1. Eiser stelt van Nigeriaanse nationaliteit te zijn en te zijn geboren op [geboortedatum] 1995.
Bewaringsgronden
2. In de maatregel van bewaring heeft de minister overwogen dat de openbare orde de maatregel vordert, omdat het risico bestaat dat eiser zich aan het toezicht zal onttrekken en eiser de voorbereiding van het vertrek of de uitzettingsprocedure ontwijkt of belemmert. De minister heeft, onder verwijzing naar artikel 5.1b, eerste, derde en vierde lid, van het Vreemdelingenbesluit (Vb), als zware gronden vermeld dat eiser:
3a. Nederland niet op de voorgeschreven wijze is binnengekomen, dan wel een poging daartoe heeft gedaan;
3b. zich in strijd met de Vreemdelingenwetgeving gedurende enige tijd aan het toezicht op vreemdelingen heeft onttrokken;
3c. eerder een visum, besluit, kennisgeving of aanzegging heeft ontvangen waaruit de plicht Nederland te verlaten blijkt en hij daaraan niet uit eigen beweging binnen de daarin besloten
of gestelde termijn gevolg heeft gegeven;
3d. niet dan wel niet voldoende meewerkt aan het vaststellen van zijn identiteit en nationaliteit;
3i. te kennen heeft gegeven dat hij geen gevolg zal geven aan zijn verplichting tot terugkeer; en als lichte gronden vermeld dat eiser:
4a. zich niet aan een of meer andere voor hem geldende verplichtingen van hoofdstuk 4 van het Vb heeft gehouden;
4b. meerdere aanvragen tot het verlenen van een verblijfsvergunning heeft ingediend die niet tot verlening van een verblijfsvergunning hebben geleid;
4c. geen vaste woon- of verblijfplaats heeft;
4d. niet beschikt over voldoende middelen van bestaan.
3. De rechtbank stelt vast dat eiser de gronden die aan de maatregel van bewaring ten grondslag liggen niet heeft betwist.
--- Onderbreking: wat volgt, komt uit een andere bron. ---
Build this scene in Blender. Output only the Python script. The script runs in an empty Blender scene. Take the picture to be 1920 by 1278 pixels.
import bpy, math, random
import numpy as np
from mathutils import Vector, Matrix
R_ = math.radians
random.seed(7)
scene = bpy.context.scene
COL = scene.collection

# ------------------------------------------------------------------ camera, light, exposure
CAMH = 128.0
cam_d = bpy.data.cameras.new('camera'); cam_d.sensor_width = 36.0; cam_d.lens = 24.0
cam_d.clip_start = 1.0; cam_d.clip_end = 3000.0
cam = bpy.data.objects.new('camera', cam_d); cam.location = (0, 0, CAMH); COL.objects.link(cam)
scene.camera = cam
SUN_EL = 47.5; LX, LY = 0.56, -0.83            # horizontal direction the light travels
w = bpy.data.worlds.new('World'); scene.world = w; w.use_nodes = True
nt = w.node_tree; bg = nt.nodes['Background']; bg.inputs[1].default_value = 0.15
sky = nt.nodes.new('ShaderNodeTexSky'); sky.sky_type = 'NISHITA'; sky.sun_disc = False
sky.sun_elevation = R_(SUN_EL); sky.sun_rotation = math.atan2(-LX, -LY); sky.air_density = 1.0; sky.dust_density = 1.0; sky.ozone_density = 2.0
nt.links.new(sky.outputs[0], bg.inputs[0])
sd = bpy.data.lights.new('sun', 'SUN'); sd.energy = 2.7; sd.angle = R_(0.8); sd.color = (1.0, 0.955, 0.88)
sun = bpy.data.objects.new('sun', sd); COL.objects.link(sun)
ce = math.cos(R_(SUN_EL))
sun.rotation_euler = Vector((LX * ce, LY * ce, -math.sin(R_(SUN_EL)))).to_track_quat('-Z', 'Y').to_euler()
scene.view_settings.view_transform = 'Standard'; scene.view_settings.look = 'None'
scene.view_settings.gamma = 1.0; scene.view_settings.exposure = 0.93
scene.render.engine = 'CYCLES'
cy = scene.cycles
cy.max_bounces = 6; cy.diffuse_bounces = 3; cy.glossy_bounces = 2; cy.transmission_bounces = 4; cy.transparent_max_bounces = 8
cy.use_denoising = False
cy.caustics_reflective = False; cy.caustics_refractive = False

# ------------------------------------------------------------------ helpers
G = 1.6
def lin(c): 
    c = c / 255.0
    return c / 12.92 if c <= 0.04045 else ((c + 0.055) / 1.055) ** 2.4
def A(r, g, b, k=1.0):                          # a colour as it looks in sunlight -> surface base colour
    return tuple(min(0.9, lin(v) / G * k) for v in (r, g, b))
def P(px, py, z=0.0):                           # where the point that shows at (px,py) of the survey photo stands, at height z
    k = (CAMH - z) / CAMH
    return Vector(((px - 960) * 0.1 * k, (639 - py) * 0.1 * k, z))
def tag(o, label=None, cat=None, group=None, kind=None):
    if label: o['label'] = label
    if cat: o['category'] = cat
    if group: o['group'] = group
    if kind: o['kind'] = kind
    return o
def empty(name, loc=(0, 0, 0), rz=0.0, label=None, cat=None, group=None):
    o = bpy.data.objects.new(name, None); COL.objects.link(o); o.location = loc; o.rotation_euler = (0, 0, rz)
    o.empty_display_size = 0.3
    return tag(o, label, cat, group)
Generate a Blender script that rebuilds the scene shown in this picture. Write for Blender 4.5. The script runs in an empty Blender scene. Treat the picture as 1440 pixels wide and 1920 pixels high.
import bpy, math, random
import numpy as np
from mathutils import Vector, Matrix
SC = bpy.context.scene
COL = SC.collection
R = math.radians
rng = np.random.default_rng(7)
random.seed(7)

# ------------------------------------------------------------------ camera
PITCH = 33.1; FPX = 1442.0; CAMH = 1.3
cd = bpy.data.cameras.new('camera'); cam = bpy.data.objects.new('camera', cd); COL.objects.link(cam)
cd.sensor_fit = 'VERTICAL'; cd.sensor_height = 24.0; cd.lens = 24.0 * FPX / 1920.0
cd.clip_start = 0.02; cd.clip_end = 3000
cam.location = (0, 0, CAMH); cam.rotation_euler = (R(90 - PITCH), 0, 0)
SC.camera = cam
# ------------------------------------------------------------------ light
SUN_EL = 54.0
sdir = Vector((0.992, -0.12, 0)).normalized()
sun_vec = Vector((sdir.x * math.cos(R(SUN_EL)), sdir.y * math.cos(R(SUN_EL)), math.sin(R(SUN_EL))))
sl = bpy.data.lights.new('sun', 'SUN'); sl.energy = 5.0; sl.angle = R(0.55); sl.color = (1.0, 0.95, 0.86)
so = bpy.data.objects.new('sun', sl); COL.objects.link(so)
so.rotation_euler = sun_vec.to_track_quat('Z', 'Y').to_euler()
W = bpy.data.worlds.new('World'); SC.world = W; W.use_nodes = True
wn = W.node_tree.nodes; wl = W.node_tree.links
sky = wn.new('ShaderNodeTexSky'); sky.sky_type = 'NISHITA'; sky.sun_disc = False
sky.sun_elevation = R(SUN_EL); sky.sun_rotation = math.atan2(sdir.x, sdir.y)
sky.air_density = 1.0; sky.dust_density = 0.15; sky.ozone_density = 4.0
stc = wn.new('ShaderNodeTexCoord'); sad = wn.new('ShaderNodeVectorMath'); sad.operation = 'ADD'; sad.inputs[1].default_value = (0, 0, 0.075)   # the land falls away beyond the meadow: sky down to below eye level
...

De rechtbank is van oordeel dat deze gronden feitelijk juist zijn en voldoende zijn toegelicht in de maatregel van bewaring. Deze gronden kunnen de maatregel van bewaring dragen, zodat een significant risico op onderduiken reeds daarmee is gegeven.
Zicht op uitzetting
4. Eiser stelt dat er in zijn geval geen zicht op uitzetting naar Nigeria is. Hij voert daartoe aan een presentatie in persoon noodzakelijk is voor een uitzetting naar Nigeria. Omdat hij weigert medewerking te geven aan een presentatie in persoon bij de Nigeriaanse autoriteiten is nu al duidelijk dat het niet mogelijk is om hem uit te zetten. Eiser verwijst hierbij naar een uitspraak van het Europees Hof voor de Rechten van de Mens (EHRM) van 8 oktober 2009, nr. 10664/05 (Mikolenko v. Estland).
5. De rechtbank is van oordeel dat zicht op uitzetting binnen een redelijke termijn naar Nigeria in het algemeen niet ontbreekt. De rechtbank verwijst daarbij naar de uitspraak van de Afdeling van 14 november 2022, waarin zij heeft geoordeeld dat er in zijn algemeenheid ten aanzien van Nigeria nog steeds van ‘zicht op uitzetting binnen een redelijke termijn’ kan worden uitgegaan.1 Dat de uitzetting wordt bemoeilijkt door de niet meewerkende opstelling van eiser komt voor risico en rekening van eiser. De minister mag door middel van vertrekgesprekken proberen eiser te bewegen mee te werken aan zijn uitzetting. De uitspraak van het EHRM van 8 oktober 2009 is niet vergelijkbaar met de zaak van eiser, reeds omdat het in die zaak ging om een detentie van drie jaar en elf maanden. De beroepsgrond slaagt niet.

Ambtshalve toets

6. De rechtbank moet ook ambtshalve toetsen of de maatregel van bewaring tot het moment van het sluiten van het onderzoek op enig moment onrechtmatig was. Op grond van de stukken en wat op de zitting is besproken, is de rechtbank van oordeel dat dit niet het geval is.
Conclusie
7. Het beroep is ongegrond. Daarom wordt ook het verzoek om schadevergoeding afgewezen.
8. Voor een proceskostenveroordeling bestaat geen aanleiding.

Beslissing

De rechtbank:
  • verklaart het beroep ongegrond;
  • wijst het verzoek om schadevergoeding af.
Deze uitspraak is gedaan door mr. A.M. den Dulk, rechter, in aanwezigheid van mr. T. Rommes, griffier.
De uitspraak is uitgesproken in het openbaar en bekendgemaakt op:
01 mei 2025

Documentcode: [Documentcode]

Rechtsmiddel

Tegen deze uitspraak kan hoger beroep worden ingesteld bij de Afdeling bestuursrechtspraak van de Raad van State binnen één week na de dag van bekendmaking.